In regard to the leadership practice of collaboration and the power of network-level leadership, I have seen firsthand the exponential and longitudinal benefit of this approach. In 2004 Bend the Arc (then Jewish Funds for Justice) launched The Selah Leadership Program in partnership with The Rockwood Leadership Institute, with initial funding provided by the Nathan Cummings Foundation. Rather than develop a leadership program that would primarily benefit our organization, we designed Selah to be a world-class leadership program that would also create the conditions necessary for a Jewish social justice sector to emerge and thrive. Selah was a deliberate intervention into the Jewish community, and the Jewish Social Justice Roundtable is one concrete manifestation of this network-level investment. Selah is now midway through our second Jewish communal intervention: to support the leadership of Jews of Color through four consecutive Selah Jewish Leaders of Color cohorts. By lifting up and fortifying the leadership of Jews of Color, Bend the Arc is playing one strategic role among many in helping our multiracial Jewish community live into a greater commitment to racial equity. We are deeply grateful for the partnership of the Jim Joseph Foundation, as well as the Charles and Lynn Schusterman Family Foundation and the Jews of Color Field-Building Initiative in supporting this essential work.

And yet, on this question of network level leadership, I find myself grappling with some of the same questions that I articulated in that talk many years ago. When I think about the tremendous power of “network weavers”, the enormous resources spent on field-wide collaborations, or the well-meaning inclination for collective endeavors—all of which I support wholeheartedly—I come back to two questions: who has, de-facto, defined the parameters and actors that comprise the network, and when all is said and done “to what end”?

We know that most of our current Jewish institutions are not yet being led by Jews who represent the plurality and multiplicity of our community (including, but not limited to leadership by women, Jews of Color, and younger Jews), and we also know that many of our Jewish communal organizations are no longer feeling alive and relevant to a significant percentage of the [American] Jewish community. Given this reality, is it perhaps the strongest leadership move to pause before investing in the success of this iteration of our Jewish ecosystem? Or, if we choose to activate and harness the power of the networks we have, how can we be mindful of the perspectives, voices, practices and brilliance that is missing? What is our responsibility as leaders to mitigate this absence in our own institutions, and in our Jewish ecosystem as a whole?

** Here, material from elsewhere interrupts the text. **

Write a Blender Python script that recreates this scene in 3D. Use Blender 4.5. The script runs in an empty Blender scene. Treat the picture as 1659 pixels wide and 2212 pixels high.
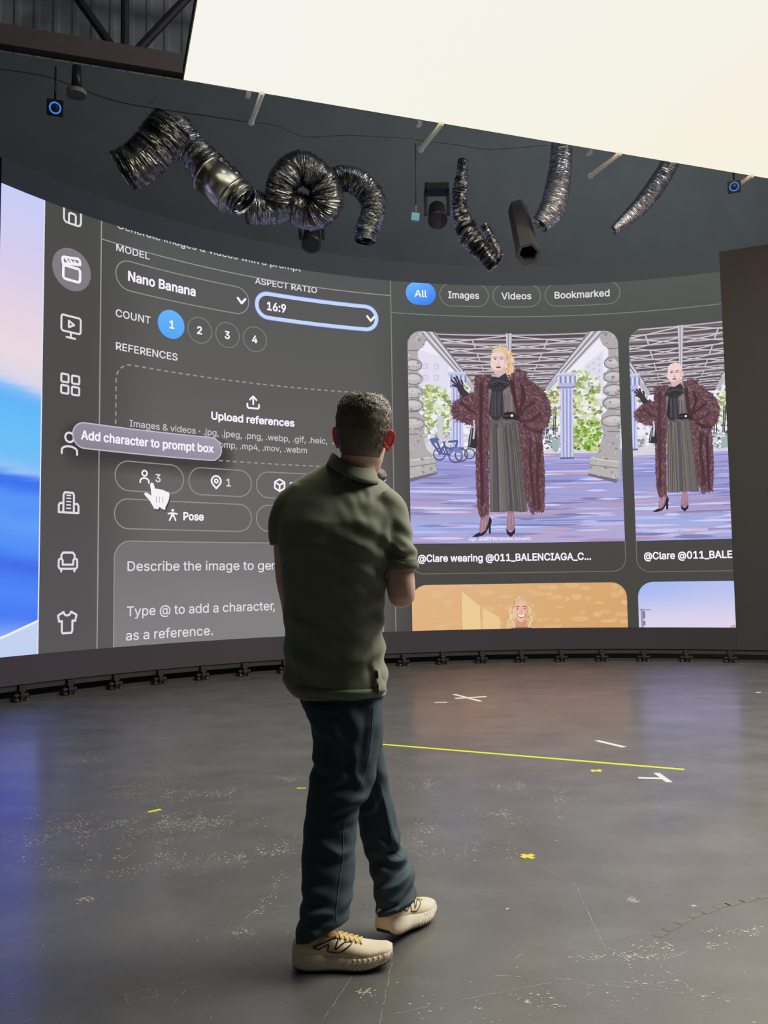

And, as our Jewish community and communal ecosystems continue to transform, we will still need to answer the question: What is our shared vision, and why is it essential for us to reach for that vision together? How will we remain aligned and moving forward over time? When we work to elevate our own and other organizations in a networked system, the system itself is strengthened. Reinforcing an ill-defined system can create deeper challenges. I often wonder how much more powerful we could be if our networks had a conscious and explicit vision for our collective success.

Many Jewish social justice leaders are tackling versions of this problem together. Leaders and organizations from The Jewish Social Justice Roundtable, for example, have made a multi-year commitment to advance practices and policies of racial equity in our organizations and broader field. In moving together in formation towards our shared vision of making social justice a core expression of Jewish life, we are learning to share responsibility and accountability for the historic— and current—manifestations of racism inside the Jewish community.  This is network level leadership in action.

Developing the capacity of Jewish leaders to ask these bigger questions and skillfully lead our organizations—and broader community—is a critical need. We are grateful that the field is moving in this new direction and that the very nature of the ecosystem of leadership development is expanding and reshaping itself.